More: There is no law against that.

Roper: There is! God's law!

More: Then God can arrest him.

Roper: Sophistication upon sophistication.

More: No, sheer simplicity. The law, Roper, the law. I know what's legal not what's right. And I'll stick to what's legal.

Roper: Then you set man's law above God's!

More: No, far below; but let me draw your attention to a fact - I'm not God. The currents and eddies of right and wrong, which you find such plain sailing, I can't navigate. I'm no voyager. But in the thickets of the law, oh, there I'm a forrester. I doubt if there's a man alive who could follow me there, thank God....

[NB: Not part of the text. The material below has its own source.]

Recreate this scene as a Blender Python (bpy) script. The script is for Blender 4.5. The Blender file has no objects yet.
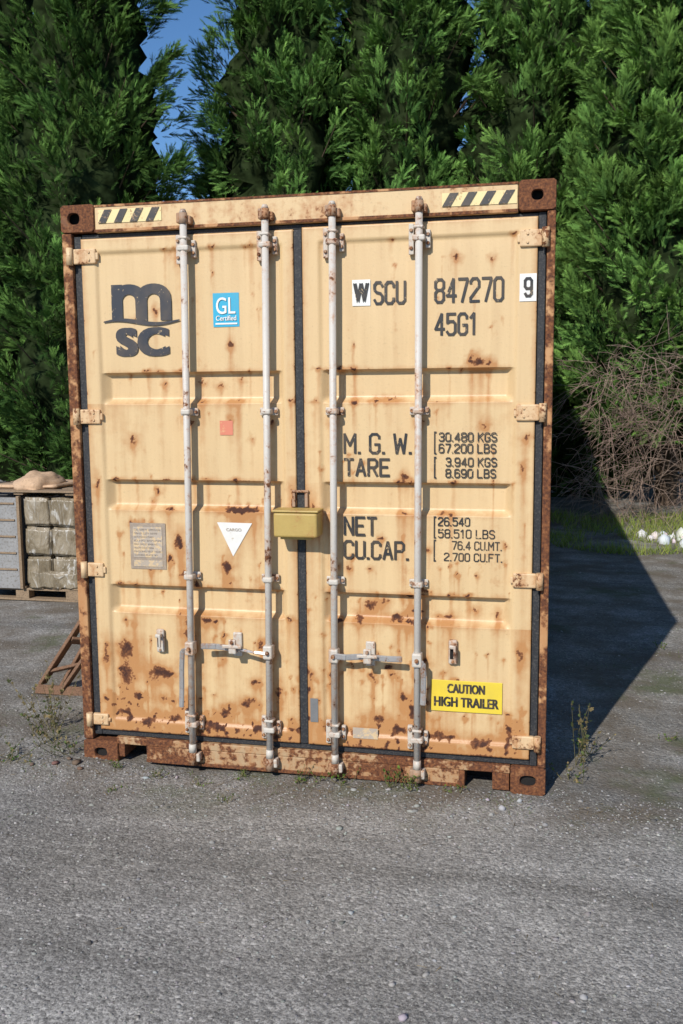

Alice: While you talk, he's gone!

More: And go he should, if he was the Devil himself, until he broke the law!

Roper: So now you'd give the Devil benefit of law!

More: Yes. What would you do? Cut a great road through the law to get after the Devil?

Roper: I'd cut down every law in England to do that!

More: Oh? And when the last law was down, and the Devil turned round on you - where would you hide, Roper, the laws all being flat? This country's planted thick with laws from coast to coast - man's laws, not God's - and if you cut them down - and you're just the man to do it - d'you really think you could stand upright in the winds that would blow then? Yes, I'd give the Devil benefit of law, for my own safety's sake.


This last remark from Thomas More is the best defense of due process and equal protection that Spotty has ever heard. He still trembles on reading it.

Yes, my young conservative friend, liberals do want to restrain the pious moralism contained in the impulse to diminish further the equal protection of a group of people who have been scorned and demonized through the ages and are just getting at least close to their own little spot in the sun. Like More, I want to live under man's laws, not somebody else's notion of God's law with which I may not agree.